Her son wasn’t doing well in school, her husband’s construction career had stalled and Kinderlehrer, though part of a “massive” urban community, felt isolated. She dreamed of escape.
In 2011, Kinderlehrer and her husband, Micah, bought a 38-acre property in Conneautville, Pa., they named Farm Schmarm. Along with their three children, they care for 16 hens, five turkeys and four roosters. Eventually they hope to use the land to raise kosher meat.
But the price of life in the country has been the loss of an observant Jewish community. So the Kinderlehrers are hoping to create their own, building the infrastructure they hope will eventually support an intentional community of at least 10 Jewish families.
“Right now it’s impossible to be a frum Jew outside the city,” Kinderlehrer told JTA. “We never wanted to settle there, but felt like we had no other option.”
Intentional communities are residential collectives designed to incorporate a high level of social interconnectedness, often organized around a particular cause or spiritual orientation. Examples include Israeli kibbutzim, communes, eco-villages and co-housing arrangements, in which residents typically agree to live together and share certain tasks like child care or food preparation.

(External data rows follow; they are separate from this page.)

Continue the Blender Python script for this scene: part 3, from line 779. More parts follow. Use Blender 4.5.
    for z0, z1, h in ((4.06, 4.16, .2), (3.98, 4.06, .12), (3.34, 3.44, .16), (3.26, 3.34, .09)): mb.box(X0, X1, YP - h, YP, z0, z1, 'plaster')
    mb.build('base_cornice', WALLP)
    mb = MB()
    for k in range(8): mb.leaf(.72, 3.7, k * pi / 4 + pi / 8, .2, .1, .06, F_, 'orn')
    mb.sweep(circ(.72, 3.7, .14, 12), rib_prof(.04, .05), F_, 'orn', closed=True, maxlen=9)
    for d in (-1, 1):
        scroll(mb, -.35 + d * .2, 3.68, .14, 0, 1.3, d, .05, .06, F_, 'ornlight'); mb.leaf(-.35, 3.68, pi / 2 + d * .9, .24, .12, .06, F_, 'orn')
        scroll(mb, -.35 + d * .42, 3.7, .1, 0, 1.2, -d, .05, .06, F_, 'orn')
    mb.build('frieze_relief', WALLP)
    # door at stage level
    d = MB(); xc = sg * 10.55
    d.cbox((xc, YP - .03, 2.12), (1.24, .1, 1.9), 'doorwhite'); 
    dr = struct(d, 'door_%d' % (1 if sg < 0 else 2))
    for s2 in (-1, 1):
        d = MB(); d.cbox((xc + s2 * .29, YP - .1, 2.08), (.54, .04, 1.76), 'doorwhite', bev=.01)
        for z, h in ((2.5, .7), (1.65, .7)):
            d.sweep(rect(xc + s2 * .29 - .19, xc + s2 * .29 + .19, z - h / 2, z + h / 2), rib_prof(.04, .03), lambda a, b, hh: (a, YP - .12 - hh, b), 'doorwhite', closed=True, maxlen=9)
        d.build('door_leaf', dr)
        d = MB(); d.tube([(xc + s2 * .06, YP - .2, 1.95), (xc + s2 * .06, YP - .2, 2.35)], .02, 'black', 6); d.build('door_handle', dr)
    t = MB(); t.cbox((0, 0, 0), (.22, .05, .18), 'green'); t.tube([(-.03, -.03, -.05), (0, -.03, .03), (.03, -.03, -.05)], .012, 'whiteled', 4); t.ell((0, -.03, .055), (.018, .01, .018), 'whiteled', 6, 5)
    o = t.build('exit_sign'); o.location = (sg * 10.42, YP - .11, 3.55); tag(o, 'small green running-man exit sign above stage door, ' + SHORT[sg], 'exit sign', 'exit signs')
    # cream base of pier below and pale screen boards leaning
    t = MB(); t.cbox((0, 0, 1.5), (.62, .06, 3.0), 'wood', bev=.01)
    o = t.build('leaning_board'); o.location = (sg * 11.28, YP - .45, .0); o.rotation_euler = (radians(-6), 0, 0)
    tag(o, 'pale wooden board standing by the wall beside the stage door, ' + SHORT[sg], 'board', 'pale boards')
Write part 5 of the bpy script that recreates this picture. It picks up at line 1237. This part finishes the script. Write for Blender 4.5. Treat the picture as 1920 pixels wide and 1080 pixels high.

A number of Jewish versions have sprung up across the country in recent years — including AVODAH, an anti-poverty nonprofit whose participants live in communal apartments in four cities, and the Adamah fellowship in Connecticut, where fellows learn sustainable agriculture and share housing at the Isabella Freedman Jewish Retreat Center.
But those communities generally are temporary and aimed at younger people. For families and individuals looking to live in such a community long term, the options are few and far between.